Post
4 Decades of Inequality
Why Are Some Places So Much More Unequal Than Others?
The ratio of inequality to population in 195 metro areas between 1980 - 2015
Economic inequality is measured by comparing the distribution of income (the amount of money people are paid) and the distribution of wealth (the amount of wealth people own). It has been rising everywhere in the United States, but it's rising much faster in the places that attract engineers, lawyers and innovators with top salaries.
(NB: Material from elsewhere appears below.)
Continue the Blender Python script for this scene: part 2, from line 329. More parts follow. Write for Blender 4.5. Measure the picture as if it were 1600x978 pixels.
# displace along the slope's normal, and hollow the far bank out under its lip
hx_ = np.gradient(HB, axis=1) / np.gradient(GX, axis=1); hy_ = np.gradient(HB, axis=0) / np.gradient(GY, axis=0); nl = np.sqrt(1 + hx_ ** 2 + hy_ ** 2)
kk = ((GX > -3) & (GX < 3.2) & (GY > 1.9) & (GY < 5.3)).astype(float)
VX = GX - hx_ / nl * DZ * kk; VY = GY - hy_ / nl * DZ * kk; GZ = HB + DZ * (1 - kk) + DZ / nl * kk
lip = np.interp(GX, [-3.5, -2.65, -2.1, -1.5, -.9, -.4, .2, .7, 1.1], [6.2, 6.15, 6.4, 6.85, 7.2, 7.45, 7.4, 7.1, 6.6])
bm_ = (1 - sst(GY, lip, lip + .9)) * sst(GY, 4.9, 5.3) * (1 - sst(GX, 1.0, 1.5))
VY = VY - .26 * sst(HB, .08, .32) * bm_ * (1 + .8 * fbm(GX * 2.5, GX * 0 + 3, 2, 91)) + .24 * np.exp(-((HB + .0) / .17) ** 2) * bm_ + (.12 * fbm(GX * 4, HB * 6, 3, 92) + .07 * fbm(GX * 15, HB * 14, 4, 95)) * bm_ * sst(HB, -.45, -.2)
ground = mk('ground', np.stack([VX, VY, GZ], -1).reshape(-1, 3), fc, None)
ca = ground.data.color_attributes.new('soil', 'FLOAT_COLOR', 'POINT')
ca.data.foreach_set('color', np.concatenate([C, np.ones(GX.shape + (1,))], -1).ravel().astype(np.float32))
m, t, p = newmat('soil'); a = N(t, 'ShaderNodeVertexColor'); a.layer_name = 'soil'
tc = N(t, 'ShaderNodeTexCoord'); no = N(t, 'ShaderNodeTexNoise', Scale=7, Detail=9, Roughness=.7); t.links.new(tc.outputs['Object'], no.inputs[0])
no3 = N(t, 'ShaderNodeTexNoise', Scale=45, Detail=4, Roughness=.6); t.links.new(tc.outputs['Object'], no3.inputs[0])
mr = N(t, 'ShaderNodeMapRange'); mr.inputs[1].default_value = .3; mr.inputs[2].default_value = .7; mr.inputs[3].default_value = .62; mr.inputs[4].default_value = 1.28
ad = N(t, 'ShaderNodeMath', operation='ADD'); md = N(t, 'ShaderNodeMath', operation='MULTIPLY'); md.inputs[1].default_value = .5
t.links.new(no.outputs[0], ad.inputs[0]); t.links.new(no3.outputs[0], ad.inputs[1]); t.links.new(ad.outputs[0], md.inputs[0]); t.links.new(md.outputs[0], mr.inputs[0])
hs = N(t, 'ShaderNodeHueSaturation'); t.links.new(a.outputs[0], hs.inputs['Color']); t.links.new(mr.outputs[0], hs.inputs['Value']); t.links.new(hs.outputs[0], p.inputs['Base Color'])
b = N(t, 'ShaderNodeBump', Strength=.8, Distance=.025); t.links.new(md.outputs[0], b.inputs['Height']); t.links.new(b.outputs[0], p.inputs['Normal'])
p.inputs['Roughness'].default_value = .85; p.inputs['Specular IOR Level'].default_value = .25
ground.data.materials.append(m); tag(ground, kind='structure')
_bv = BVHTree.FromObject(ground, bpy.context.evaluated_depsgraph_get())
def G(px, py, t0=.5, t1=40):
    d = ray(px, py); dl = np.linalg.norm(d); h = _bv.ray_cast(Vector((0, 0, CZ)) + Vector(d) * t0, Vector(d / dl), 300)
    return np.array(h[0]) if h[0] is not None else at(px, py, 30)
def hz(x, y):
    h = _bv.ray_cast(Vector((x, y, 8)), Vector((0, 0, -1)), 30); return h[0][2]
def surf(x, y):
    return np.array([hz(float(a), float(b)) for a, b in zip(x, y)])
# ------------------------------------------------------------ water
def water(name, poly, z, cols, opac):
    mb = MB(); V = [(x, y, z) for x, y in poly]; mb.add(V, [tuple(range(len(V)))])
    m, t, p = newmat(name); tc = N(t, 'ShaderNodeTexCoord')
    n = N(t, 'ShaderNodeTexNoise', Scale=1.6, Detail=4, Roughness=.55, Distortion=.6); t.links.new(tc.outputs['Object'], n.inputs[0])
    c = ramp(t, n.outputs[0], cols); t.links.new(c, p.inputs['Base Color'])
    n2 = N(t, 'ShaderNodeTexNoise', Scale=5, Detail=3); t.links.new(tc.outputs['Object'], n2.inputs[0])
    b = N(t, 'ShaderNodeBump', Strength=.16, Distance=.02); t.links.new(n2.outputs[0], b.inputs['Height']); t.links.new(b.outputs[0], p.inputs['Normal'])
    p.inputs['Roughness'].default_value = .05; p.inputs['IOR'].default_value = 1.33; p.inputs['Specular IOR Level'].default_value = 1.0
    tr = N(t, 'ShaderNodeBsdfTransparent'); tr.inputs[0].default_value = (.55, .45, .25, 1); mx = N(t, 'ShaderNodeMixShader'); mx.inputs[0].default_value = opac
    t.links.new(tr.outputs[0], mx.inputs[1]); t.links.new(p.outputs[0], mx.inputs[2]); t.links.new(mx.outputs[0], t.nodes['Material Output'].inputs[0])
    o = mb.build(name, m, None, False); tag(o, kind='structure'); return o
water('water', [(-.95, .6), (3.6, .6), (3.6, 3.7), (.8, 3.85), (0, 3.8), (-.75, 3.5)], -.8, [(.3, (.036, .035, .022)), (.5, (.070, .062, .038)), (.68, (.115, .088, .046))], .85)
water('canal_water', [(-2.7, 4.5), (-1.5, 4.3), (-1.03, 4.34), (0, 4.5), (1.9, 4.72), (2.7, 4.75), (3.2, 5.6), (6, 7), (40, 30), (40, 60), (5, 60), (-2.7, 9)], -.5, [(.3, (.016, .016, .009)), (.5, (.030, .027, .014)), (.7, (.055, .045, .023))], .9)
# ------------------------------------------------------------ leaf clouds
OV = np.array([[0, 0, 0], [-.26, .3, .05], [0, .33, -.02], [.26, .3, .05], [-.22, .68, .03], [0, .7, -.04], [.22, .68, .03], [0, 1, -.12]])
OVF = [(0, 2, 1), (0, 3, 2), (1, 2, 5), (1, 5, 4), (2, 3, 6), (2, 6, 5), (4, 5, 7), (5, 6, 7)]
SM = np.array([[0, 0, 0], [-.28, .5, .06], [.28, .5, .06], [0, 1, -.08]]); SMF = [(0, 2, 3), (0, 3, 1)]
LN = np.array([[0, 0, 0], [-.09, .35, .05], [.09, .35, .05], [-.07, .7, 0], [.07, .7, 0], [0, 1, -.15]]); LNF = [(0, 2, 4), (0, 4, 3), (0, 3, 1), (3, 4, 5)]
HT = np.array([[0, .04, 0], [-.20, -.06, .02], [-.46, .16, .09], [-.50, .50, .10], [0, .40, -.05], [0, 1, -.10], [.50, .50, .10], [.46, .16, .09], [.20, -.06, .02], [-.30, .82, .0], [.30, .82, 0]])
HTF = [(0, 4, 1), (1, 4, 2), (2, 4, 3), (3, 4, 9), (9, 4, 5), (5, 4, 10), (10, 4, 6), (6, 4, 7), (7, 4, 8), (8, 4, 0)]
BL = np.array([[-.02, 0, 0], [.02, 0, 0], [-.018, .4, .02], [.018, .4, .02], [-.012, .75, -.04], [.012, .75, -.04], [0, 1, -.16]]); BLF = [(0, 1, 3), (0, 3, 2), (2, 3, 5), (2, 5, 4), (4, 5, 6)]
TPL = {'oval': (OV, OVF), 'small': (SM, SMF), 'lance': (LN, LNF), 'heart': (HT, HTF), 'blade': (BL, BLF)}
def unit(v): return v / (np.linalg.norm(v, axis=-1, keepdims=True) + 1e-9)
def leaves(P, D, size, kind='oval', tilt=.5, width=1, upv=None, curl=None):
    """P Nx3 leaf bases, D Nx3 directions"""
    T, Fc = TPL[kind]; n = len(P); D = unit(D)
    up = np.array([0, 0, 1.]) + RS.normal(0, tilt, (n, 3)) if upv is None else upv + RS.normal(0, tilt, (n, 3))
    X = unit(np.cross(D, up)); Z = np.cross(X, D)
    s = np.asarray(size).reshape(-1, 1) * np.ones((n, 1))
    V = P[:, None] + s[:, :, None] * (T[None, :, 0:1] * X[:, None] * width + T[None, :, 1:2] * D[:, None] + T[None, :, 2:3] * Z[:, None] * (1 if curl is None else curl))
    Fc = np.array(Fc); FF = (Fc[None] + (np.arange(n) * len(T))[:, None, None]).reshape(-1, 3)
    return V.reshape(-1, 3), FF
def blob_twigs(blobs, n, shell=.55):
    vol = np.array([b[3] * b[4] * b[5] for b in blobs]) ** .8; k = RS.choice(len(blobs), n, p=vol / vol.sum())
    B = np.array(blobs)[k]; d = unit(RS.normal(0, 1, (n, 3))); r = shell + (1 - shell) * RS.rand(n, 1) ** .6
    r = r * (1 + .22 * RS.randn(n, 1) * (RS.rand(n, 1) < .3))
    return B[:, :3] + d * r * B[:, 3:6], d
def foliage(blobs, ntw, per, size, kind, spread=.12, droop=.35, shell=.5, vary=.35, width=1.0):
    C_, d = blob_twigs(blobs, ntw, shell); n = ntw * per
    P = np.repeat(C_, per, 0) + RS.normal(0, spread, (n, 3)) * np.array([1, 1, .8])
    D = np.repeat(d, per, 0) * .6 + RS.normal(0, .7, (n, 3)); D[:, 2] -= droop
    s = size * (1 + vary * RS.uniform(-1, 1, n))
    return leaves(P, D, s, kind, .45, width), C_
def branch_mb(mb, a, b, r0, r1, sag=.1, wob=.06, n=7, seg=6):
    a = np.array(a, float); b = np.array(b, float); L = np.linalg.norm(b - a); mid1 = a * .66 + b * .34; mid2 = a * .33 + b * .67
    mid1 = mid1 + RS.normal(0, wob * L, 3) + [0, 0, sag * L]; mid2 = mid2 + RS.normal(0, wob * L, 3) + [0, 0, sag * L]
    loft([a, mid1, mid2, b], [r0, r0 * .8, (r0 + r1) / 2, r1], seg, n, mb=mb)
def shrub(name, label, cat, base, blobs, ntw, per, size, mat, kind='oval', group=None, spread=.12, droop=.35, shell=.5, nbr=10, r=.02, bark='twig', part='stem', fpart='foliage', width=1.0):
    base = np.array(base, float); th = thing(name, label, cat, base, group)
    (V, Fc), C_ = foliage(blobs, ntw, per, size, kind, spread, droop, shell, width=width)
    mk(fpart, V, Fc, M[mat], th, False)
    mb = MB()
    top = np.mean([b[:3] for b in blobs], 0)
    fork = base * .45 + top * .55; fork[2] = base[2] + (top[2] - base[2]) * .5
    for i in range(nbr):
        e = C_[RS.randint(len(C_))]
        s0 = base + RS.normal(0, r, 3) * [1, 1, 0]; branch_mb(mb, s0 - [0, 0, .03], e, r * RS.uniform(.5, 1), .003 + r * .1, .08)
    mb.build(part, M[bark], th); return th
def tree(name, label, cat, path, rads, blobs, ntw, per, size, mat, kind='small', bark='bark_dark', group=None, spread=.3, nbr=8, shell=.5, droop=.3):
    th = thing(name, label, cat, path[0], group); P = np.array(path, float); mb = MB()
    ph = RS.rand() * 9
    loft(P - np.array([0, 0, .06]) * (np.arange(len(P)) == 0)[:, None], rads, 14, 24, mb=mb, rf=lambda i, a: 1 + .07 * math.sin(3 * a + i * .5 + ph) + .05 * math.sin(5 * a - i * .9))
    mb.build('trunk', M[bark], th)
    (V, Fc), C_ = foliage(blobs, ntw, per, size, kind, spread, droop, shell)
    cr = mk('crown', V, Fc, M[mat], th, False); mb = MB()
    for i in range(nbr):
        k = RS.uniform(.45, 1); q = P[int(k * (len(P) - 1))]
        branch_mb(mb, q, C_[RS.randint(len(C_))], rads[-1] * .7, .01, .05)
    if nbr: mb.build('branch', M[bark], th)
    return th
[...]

Those places today are America's cities: New York, Los Angeles, San Francisco, San Jose, Houston, and Washington D.C.
Using data from a recent analysis by Jaison Abel and Richard Deitz of the New York Fed, we can visualize how inequality in major metropolitan areas has changed over time. In the chart above, dots represent metro areas and the color of each line is shaded according to the change in inequality between 1980 and 2015. The paper's authors use the “90/10 ratio” to define the rate of economic inequality. This ratio is the wages earned by a worker at the 90th percentile of the wage distribution divided by the wages earned by a worker at the 10th percentile in each place.
The 90/10 ratios range from a high of 8.7 in Fairfield, Connecticut, to a low of 3.9 in Johnstown, Pennsylvania, with a median of 5.2 across all metropolitan areas. These ratios indicate that in Fairfield, a worker at the 90th percentile earned nearly nine times as much as a worker at the 10th percentile, but in Johnstown, a worker at the 90th percentile earned only about four times as much as one at the 10th percentile.
Why is this happening?
Abel and Deitz find three drivers of wage inequality: differences in the local demand for skilled and unskilled workers; urban agglomeration economies, which tend to favor higher-skilled workers; and the migration of skilled workers between locations.